* [DESCRIPTION OF THE TASK]: Copy each line that holds "build".

* [GIVEN MATERIAL]:
··········

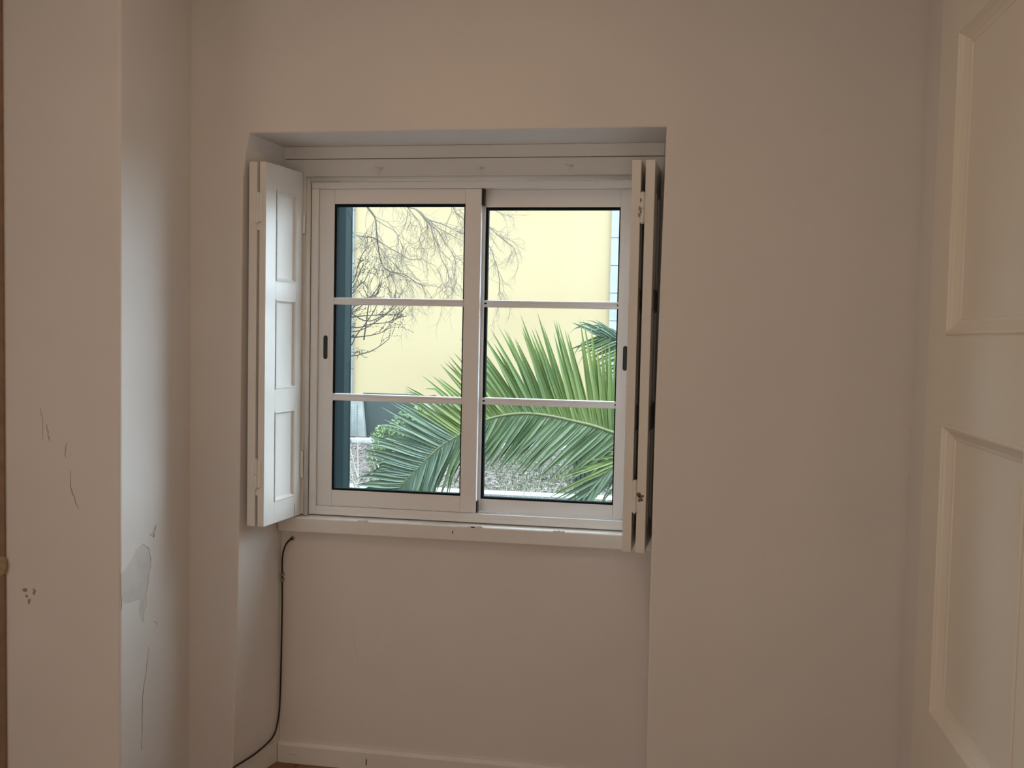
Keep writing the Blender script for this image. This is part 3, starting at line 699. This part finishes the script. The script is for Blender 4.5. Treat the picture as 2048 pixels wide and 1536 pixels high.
def frond(rach, r0, nl, upper, lower, mats, individual=True, wid=.028, seed=0, jit=.06):
    """rach: 3D points base->tip; upper/lower tables of (t, dx, dy, dz) for leaflet vectors"""
    random.seed(seed)
    sp = smooth_path(rach, 8); n = len(sp)
    b = MB(); b.tube(sp, [r0*(1-.75*i/n) for i in range(n)], 7)
    fo = b.build('frond', RACHIS, pm, smooth=True, xf=pi_)
    cum = [0]
    for i in range(1, n): cum.append(cum[-1]+(sp[i]-sp[i-1]).length)
    T = cum[-1]
    def at(t):
        s = t*T
        for i in range(1, n):
            if cum[i] >= s:
                u = (s-cum[i-1])/(cum[i]-cum[i-1]+1e-9); return sp[i-1].lerp(sp[i], u)
        return sp[-1]
    ribs = MB()
    for sidei, tab in ((0, upper), (1, lower)):
        acc = MB()
        t0 = tab[0][0]; t1 = tab[-1][0]
        for k in range(nl):
            t = t0+(t1-t0)*(k+random.uniform(-.2, .2))/nl
            t = max(0, min(1, t)); v = Vector(lerp_tab(tab, t))
            L = v.length*random.uniform(.85, 1.12)
            v = (v.normalized()+Vector((random.gauss(0, jit), random.gauss(0, jit), random.gauss(0, jit)))).normalized()*L
            p = at(t); bend = random.uniform(.0, .10) if sidei == 0 else random.uniform(-.02, .10)
            nrm = Vector((random.uniform(-.3, .3), -1, .25+random.uniform(-.3, .3))).normalized()
            a_ = MB() if individual else acc
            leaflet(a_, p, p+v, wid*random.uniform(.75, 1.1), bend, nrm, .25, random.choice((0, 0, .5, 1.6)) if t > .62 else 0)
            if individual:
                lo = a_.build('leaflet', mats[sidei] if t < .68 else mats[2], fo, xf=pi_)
                lo.data.materials.append(MIDRIB)
                for f_ in range(a_.rib[0][0], a_.rib[0][1]): lo.data.polygons[f_].material_index = 1
        if not individual: acc.build('leaflets', mats[sidei], fo, kind='stuff', xf=pi_)
    return fo
K = 5.58/1900
def tv(t, dx, dy, dep): return (t, dx*K, dep, -dy*K)
# main frond
R1 = [(.17, 2.62, .80), (.02, 2.62, .90), (-.12, 2.61, .950), (-.272, 2.6, .993), (-.404, 2.6, 1.033), (-.522, 2.6, 1.058), (-.671, 2.6, 1.085), (-.82, 2.6, 1.095), (-.97, 2.59, 1.075), (-1.09, 2.58, 1.032),
      (-1.226, 2.57, .946), (-1.333, 2.56, .872), (-1.455, 2.55, .746), (-1.562, 2.54, .634), (-1.64, 2.53, .56), (-1.72, 2.53, .47)]
U1 = [tv(.10, 25, -190, .05), tv(.22, 0, -200, .05), tv(.30, -50, -205, .05), tv(.38, -75, -195, .05), tv(.47, -95, -165, .05), tv(.55, -110, -125, .04), tv(.62, -122, -95, .03), tv(.70, -130, -62, .02),
      tv(.77, -132, -42, 0), tv(.84, -118, -22, 0), tv(.90, -100, 5, 0), tv(.96, -80, 25, 0), tv(1.0, -60, 45, 0)]
L1 = [tv(.10, -95, 90, -.10), tv(.22, -105, 92, -.10), tv(.30, -102, 98, -.10), tv(.38, -92, 108, -.10), tv(.47, -78, 112, -.08), tv(.55, -62, 112, -.07), tv(.62, -50, 118, -.06), tv(.70, -38, 125, -.05),
      tv(.78, -22, 125, -.05), tv(.86, -22, 115, -.05), tv(.93, -22, 90, -.04), tv(1.0, -22, 60, -.04)]
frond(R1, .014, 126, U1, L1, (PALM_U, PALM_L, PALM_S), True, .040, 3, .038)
# second frond rising behind, its tip crossing the top corner
R2 = [(.19, 2.72, .82), (.12, 2.80, 1.05), (.0, 2.85, 1.28), (-.14, 2.88, 1.44), (-.28, 2.90, 1.53), (-.42, 2.90, 1.565)]
U2 = [tv(.2, -60, -110, 0), tv(.5, -75, -85, 0), tv(.75, -85, -65, 0), tv(1, -70, -30, 0)]
L2 = [tv(.2, -110, 40, 0), tv(.5, -110, 30, 0), tv(.75, -95, 40, 0), tv(1, -70, 25, 0)]
frond(R2, .010, 36, U2, L2, (PALM_S, PALM_L, PALM_S), False, .026, 5, .05)
# third, low frond sweeping down to the right corner of the glass
R3 = [(.17, 2.55, .78), (.02, 2.50, .90), (-.15, 2.46, .90), (-.28, 2.42, .83), (-.39, 2.40, .70), (-.46, 2.38, .56)]
U3 = [tv(.25, -120, 10, -.05), tv(.5, -130, 45, -.05), tv(.8, -100, 60, -.05), tv(1, -60, 60, 0)]
L3 = [tv(.25, -80, 100, -.05), tv(.5, -60, 90, -.05), tv(.8, -40, 80, -.05), tv(1, -30, 70, 0)]
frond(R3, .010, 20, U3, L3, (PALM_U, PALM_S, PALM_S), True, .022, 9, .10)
# further fronds of the crown, mostly hidden behind the window frame
for k, (ax, ay, az) in enumerate(((.9, .1, .8), (.7, .8, .9), (.2, 1.0, 1.1), (.6, -.7, .7))):
    Rk = [(PX, PY, .80), (PX+ax*.3, PY+ay*.3, .80+az*.5), (PX+ax*.8, PY+ay*.8, .8+az*.7), (PX+ax*1.3, PY+ay*1.3, .8+az*.45)]
    d = Vector((ax, ay, 0)).normalized(); q = Vector((-d.y, d.x, 0))
    Uk = [(t, *(d*.25+q*.35+Vector((0, 0, .08)))) for t in (.2, .9)]; Lk = [(t, *(d*.25-q*.35+Vector((0, 0, .08)))) for t in (.2, .9)]
    frond(Rk, .012, 34, Uk, Lk, (PALM_U, PALM_L, PALM_S), False, .024, 20+k)
random.seed(11)

# ------------------------------------------------------------------ dry stalks and weeds by the low wall
def tuft(name, x, y, z, n, h, m, label, cat, lean=(0, 0), spread=.12, w=.004):
    o = empty(name, (x, y, z)); tag(o, label, cat)
    b = MB()
    for i in range(n):
        bx_, by_ = random.gauss(0, spread*.5), random.gauss(0, spread*.25)
        hh = h*random.uniform(.4, 1.1); lx = lean[0]*hh+random.gauss(0, .35)*hh; ly = random.gauss(0, .2)*hh
        p0 = Vector((bx_, by_, 0)); p1 = p0+Vector((lx*.4, ly*.4, hh*.6)); p2 = p0+Vector((lx, ly, hh))
        b.tube([p0, p1, p2], [w*.5, w*.45, w*.15], 3, False)
    b.build('stalks', m, o, kind='stuff'); return o
tuft('dry_grass', -1.93, 3.3, .0, 60, .78, DRY, 'pale dry grass stalks beside the green shutter', 'grass', (.25, 0), .22, .011)
tuft('dry_grass', -1.03, 3.15, .0, 34, .62, DRY, 'sparse pale dry stalks just beyond the middle mullion', 'grass', (0, 0), .5, .009)
def weed(x, y, h, n, label):
    o = empty('weed', (x, y, 0)); tag(o, label, 'plant'); b = MB(); st = MB()
    for k in range(n):
        tip = Vector((random.gauss(0, .13), random.gauss(0, .05), h*random.uniform(.75, 1.05)))
        st.tube([(tip.x*.2, tip.y*.2, 0), (tip.x*.6, tip.y*.6, tip.z*.6), tip], [.004, .003, .0015], 4)
        for j in range(5):
            t = .55+.45*j/4; p = Vector((tip.x*t, tip.y*t, tip.z*t)); a = random.uniform(0, 6.28)
            d = Vector((math.cos(a), math.sin(a)*.5, .3))*random.uniform(.03, .055); s_ = Vector((-d.y, 0, d.x)).normalized()*.013
            b.add([p, p+d*.5+s_, p+d, p+d*.5-s_], [(0, 1, 2, 3)])
    st.build('stem', WEED, o); b.build('leaves', WEED, o, kind='stuff')
weed(-.38, 3.25, .50, 26, 'yellow-green weed sprouting before the dark ribbed box')
weed(-.62, 3.30, .47, 12, 'small yellow-green weed tuft poking up mid-way along the low white wall')
weed(-1.86, 3.30, .47, 8, 'small green weed at the foot of the green shutter edge')
tuft('dry_grass', -.45, 3.2, .0, 46, .56, DRY, 'tangle of pale dry stems around the weed by the glass corner', 'grass', (.2, 0), .5, .009)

··········

* [EXERCISE RESULT]:
    fo = b.build('frond', RACHIS, pm, smooth=True, xf=pi_)
                lo = a_.build('leaflet', mats[sidei] if t < .68 else mats[2], fo, xf=pi_)
        if not individual: acc.build('leaflets', mats[sidei], fo, kind='stuff', xf=pi_)
    b.build('stalks', m, o, kind='stuff'); return o
    st.build('stem', WEED, o); b.build('leaves', WEED, o, kind='stuff')